◆ INFORMATION PROVIDED
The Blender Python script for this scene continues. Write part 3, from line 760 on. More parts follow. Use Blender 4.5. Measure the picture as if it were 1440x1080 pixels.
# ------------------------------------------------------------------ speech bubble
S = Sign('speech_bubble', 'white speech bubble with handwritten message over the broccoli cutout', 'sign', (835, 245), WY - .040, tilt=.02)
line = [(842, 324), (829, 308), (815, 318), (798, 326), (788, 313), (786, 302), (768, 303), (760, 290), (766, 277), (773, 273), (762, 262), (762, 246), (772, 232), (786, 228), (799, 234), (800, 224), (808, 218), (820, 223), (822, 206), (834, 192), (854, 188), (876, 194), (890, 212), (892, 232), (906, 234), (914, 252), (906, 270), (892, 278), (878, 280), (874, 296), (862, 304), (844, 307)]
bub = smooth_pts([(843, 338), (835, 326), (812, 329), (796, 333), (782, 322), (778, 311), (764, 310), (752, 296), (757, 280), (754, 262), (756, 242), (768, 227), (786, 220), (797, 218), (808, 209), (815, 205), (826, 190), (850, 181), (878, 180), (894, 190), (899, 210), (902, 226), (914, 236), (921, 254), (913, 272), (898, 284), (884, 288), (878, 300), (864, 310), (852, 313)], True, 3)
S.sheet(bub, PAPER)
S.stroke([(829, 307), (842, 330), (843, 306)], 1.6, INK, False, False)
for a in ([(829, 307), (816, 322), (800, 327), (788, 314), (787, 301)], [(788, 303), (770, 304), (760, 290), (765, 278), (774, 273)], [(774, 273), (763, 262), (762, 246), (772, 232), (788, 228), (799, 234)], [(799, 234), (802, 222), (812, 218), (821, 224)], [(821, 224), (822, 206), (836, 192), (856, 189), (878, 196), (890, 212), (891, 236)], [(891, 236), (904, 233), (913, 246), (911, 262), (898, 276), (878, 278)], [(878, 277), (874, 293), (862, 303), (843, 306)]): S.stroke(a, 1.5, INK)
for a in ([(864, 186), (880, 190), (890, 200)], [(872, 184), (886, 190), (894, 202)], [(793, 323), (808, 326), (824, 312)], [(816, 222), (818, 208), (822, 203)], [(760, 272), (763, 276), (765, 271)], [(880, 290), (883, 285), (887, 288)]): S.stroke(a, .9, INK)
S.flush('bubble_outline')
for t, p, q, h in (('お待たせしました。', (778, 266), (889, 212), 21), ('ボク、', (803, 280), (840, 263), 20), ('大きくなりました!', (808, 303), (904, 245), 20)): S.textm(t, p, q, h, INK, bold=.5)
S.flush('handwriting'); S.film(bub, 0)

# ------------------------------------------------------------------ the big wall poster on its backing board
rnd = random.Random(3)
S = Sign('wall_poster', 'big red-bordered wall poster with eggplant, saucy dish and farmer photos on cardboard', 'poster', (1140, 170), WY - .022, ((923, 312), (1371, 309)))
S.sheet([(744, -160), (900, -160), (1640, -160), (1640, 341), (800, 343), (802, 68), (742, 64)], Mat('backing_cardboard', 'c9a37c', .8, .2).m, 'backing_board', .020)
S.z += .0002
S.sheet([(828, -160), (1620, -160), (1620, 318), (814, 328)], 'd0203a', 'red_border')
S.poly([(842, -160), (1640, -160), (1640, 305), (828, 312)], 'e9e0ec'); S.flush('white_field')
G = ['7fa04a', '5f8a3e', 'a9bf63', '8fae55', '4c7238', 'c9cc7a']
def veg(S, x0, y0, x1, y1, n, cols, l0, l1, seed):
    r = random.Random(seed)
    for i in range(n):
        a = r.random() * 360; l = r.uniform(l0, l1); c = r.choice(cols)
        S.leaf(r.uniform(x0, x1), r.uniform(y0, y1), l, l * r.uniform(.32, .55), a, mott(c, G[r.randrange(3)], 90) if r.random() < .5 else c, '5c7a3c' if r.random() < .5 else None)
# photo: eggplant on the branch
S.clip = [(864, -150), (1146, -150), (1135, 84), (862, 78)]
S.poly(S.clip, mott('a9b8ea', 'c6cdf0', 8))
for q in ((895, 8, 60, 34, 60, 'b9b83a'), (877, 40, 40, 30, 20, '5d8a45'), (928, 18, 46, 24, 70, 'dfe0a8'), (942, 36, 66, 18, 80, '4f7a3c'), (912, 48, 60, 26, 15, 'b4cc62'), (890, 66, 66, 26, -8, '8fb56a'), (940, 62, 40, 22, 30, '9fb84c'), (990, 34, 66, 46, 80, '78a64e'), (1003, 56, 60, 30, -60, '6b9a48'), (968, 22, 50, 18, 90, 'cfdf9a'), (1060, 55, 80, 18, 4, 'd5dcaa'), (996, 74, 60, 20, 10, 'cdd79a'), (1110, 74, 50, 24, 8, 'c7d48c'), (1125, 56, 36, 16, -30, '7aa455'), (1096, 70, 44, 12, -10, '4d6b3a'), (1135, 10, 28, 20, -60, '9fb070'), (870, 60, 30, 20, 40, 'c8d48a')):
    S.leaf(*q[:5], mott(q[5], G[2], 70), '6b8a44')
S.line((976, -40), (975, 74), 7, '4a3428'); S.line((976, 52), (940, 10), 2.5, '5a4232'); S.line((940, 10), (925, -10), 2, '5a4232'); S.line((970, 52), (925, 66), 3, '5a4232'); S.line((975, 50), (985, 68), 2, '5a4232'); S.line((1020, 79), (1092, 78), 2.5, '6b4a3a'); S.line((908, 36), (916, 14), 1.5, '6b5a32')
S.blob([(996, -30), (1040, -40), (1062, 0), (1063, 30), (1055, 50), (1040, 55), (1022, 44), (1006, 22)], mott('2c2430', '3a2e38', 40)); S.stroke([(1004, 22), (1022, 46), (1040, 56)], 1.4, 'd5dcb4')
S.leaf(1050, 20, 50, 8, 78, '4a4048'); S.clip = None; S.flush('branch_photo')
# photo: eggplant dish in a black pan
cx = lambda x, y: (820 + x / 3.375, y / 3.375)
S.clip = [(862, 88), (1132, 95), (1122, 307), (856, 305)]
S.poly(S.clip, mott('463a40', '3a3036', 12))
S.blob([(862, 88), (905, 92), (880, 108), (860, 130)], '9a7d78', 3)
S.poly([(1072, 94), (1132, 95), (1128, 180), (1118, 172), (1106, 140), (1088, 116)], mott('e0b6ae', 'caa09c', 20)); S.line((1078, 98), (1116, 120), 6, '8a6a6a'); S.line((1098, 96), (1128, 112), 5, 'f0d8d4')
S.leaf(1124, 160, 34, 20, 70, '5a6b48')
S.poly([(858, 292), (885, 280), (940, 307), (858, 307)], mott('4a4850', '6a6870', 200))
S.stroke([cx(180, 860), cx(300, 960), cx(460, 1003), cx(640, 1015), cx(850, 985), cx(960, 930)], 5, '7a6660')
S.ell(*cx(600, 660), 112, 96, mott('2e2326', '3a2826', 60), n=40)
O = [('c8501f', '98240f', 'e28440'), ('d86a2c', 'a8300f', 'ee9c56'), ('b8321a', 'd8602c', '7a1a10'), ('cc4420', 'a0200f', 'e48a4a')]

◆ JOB
Repeat the material in full, exactly as it stands.

◆ COMPLETED EXERCISE
The Blender Python script for this scene continues. Write part 3, from line 760 on. More parts follow. Use Blender 4.5. Measure the picture as if it were 1440x1080 pixels.
# ------------------------------------------------------------------ speech bubble
S = Sign('speech_bubble', 'white speech bubble with handwritten message over the broccoli cutout', 'sign', (835, 245), WY - .040, tilt=.02)
line = [(842, 324), (829, 308), (815, 318), (798, 326), (788, 313), (786, 302), (768, 303), (760, 290), (766, 277), (773, 273), (762, 262), (762, 246), (772, 232), (786, 228), (799, 234), (800, 224), (808, 218), (820, 223), (822, 206), (834, 192), (854, 188), (876, 194), (890, 212), (892, 232), (906, 234), (914, 252), (906, 270), (892, 278), (878, 280), (874, 296), (862, 304), (844, 307)]
bub = smooth_pts([(843, 338), (835, 326), (812, 329), (796, 333), (782, 322), (778, 311), (764, 310), (752, 296), (757, 280), (754, 262), (756, 242), (768, 227), (786, 220), (797, 218), (808, 209), (815, 205), (826, 190), (850, 181), (878, 180), (894, 190), (899, 210), (902, 226), (914, 236), (921, 254), (913, 272), (898, 284), (884, 288), (878, 300), (864, 310), (852, 313)], True, 3)
S.sheet(bub, PAPER)
S.stroke([(829, 307), (842, 330), (843, 306)], 1.6, INK, False, False)
for a in ([(829, 307), (816, 322), (800, 327), (788, 314), (787, 301)], [(788, 303), (770, 304), (760, 290), (765, 278), (774, 273)], [(774, 273), (763, 262), (762, 246), (772, 232), (788, 228), (799, 234)], [(799, 234), (802, 222), (812, 218), (821, 224)], [(821, 224), (822, 206), (836, 192), (856, 189), (878, 196), (890, 212), (891, 236)], [(891, 236), (904, 233), (913, 246), (911, 262), (898, 276), (878, 278)], [(878, 277), (874, 293), (862, 303), (843, 306)]): S.stroke(a, 1.5, INK)
for a in ([(864, 186), (880, 190), (890, 200)], [(872, 184), (886, 190), (894, 202)], [(793, 323), (808, 326), (824, 312)], [(816, 222), (818, 208), (822, 203)], [(760, 272), (763, 276), (765, 271)], [(880, 290), (883, 285), (887, 288)]): S.stroke(a, .9, INK)
S.flush('bubble_outline')
for t, p, q, h in (('お待たせしました。', (778, 266), (889, 212), 21), ('ボク、', (803, 280), (840, 263), 20), ('大きくなりました!', (808, 303), (904, 245), 20)): S.textm(t, p, q, h, INK, bold=.5)
S.flush('handwriting'); S.film(bub, 0)

# ------------------------------------------------------------------ the big wall poster on its backing board
rnd = random.Random(3)
S = Sign('wall_poster', 'big red-bordered wall poster with eggplant, saucy dish and farmer photos on cardboard', 'poster', (1140, 170), WY - .022, ((923, 312), (1371, 309)))
S.sheet([(744, -160), (900, -160), (1640, -160), (1640, 341), (800, 343), (802, 68), (742, 64)], Mat('backing_cardboard', 'c9a37c', .8, .2).m, 'backing_board', .020)
S.z += .0002
S.sheet([(828, -160), (1620, -160), (1620, 318), (814, 328)], 'd0203a', 'red_border')
S.poly([(842, -160), (1640, -160), (1640, 305), (828, 312)], 'e9e0ec'); S.flush('white_field')
G = ['7fa04a', '5f8a3e', 'a9bf63', '8fae55', '4c7238', 'c9cc7a']
def veg(S, x0, y0, x1, y1, n, cols, l0, l1, seed):
    r = random.Random(seed)
    for i in range(n):
        a = r.random() * 360; l = r.uniform(l0, l1); c = r.choice(cols)
        S.leaf(r.uniform(x0, x1), r.uniform(y0, y1), l, l * r.uniform(.32, .55), a, mott(c, G[r.randrange(3)], 90) if r.random() < .5 else c, '5c7a3c' if r.random() < .5 else None)
# photo: eggplant on the branch
S.clip = [(864, -150), (1146, -150), (1135, 84), (862, 78)]
S.poly(S.clip, mott('a9b8ea', 'c6cdf0', 8))
for q in ((895, 8, 60, 34, 60, 'b9b83a'), (877, 40, 40, 30, 20, '5d8a45'), (928, 18, 46, 24, 70, 'dfe0a8'), (942, 36, 66, 18, 80, '4f7a3c'), (912, 48, 60, 26, 15, 'b4cc62'), (890, 66, 66, 26, -8, '8fb56a'), (940, 62, 40, 22, 30, '9fb84c'), (990, 34, 66, 46, 80, '78a64e'), (1003, 56, 60, 30, -60, '6b9a48'), (968, 22, 50, 18, 90, 'cfdf9a'), (1060, 55, 80, 18, 4, 'd5dcaa'), (996, 74, 60, 20, 10, 'cdd79a'), (1110, 74, 50, 24, 8, 'c7d48c'), (1125, 56, 36, 16, -30, '7aa455'), (1096, 70, 44, 12, -10, '4d6b3a'), (1135, 10, 28, 20, -60, '9fb070'), (870, 60, 30, 20, 40, 'c8d48a')):
    S.leaf(*q[:5], mott(q[5], G[2], 70), '6b8a44')
S.line((976, -40), (975, 74), 7, '4a3428'); S.line((976, 52), (940, 10), 2.5, '5a4232'); S.line((940, 10), (925, -10), 2, '5a4232'); S.line((970, 52), (925, 66), 3, '5a4232'); S.line((975, 50), (985, 68), 2, '5a4232'); S.line((1020, 79), (1092, 78), 2.5, '6b4a3a'); S.line((908, 36), (916, 14), 1.5, '6b5a32')
S.blob([(996, -30), (1040, -40), (1062, 0), (1063, 30), (1055, 50), (1040, 55), (1022, 44), (1006, 22)], mott('2c2430', '3a2e38', 40)); S.stroke([(1004, 22), (1022, 46), (1040, 56)], 1.4, 'd5dcb4')
S.leaf(1050, 20, 50, 8, 78, '4a4048'); S.clip = None; S.flush('branch_photo')
# photo: eggplant dish in a black pan
cx = lambda x, y: (820 + x / 3.375, y / 3.375)
S.clip = [(862, 88), (1132, 95), (1122, 307), (856, 305)]
S.poly(S.clip, mott('463a40', '3a3036', 12))
S.blob([(862, 88), (905, 92), (880, 108), (860, 130)], '9a7d78', 3)
S.poly([(1072, 94), (1132, 95), (1128, 180), (1118, 172), (1106, 140), (1088, 116)], mott('e0b6ae', 'caa09c', 20)); S.line((1078, 98), (1116, 120), 6, '8a6a6a'); S.line((1098, 96), (1128, 112), 5, 'f0d8d4')
S.leaf(1124, 160, 34, 20, 70, '5a6b48')
S.poly([(858, 292), (885, 280), (940, 307), (858, 307)], mott('4a4850', '6a6870', 200))
S.stroke([cx(180, 860), cx(300, 960), cx(460, 1003), cx(640, 1015), cx(850, 985), cx(960, 930)], 5, '7a6660')
S.ell(*cx(600, 660), 112, 96, mott('2e2326', '3a2826', 60), n=40)
O = [('c8501f', '98240f', 'e28440'), ('d86a2c', 'a8300f', 'ee9c56'), ('b8321a', 'd8602c', '7a1a10'), ('cc4420', 'a0200f', 'e48a4a')]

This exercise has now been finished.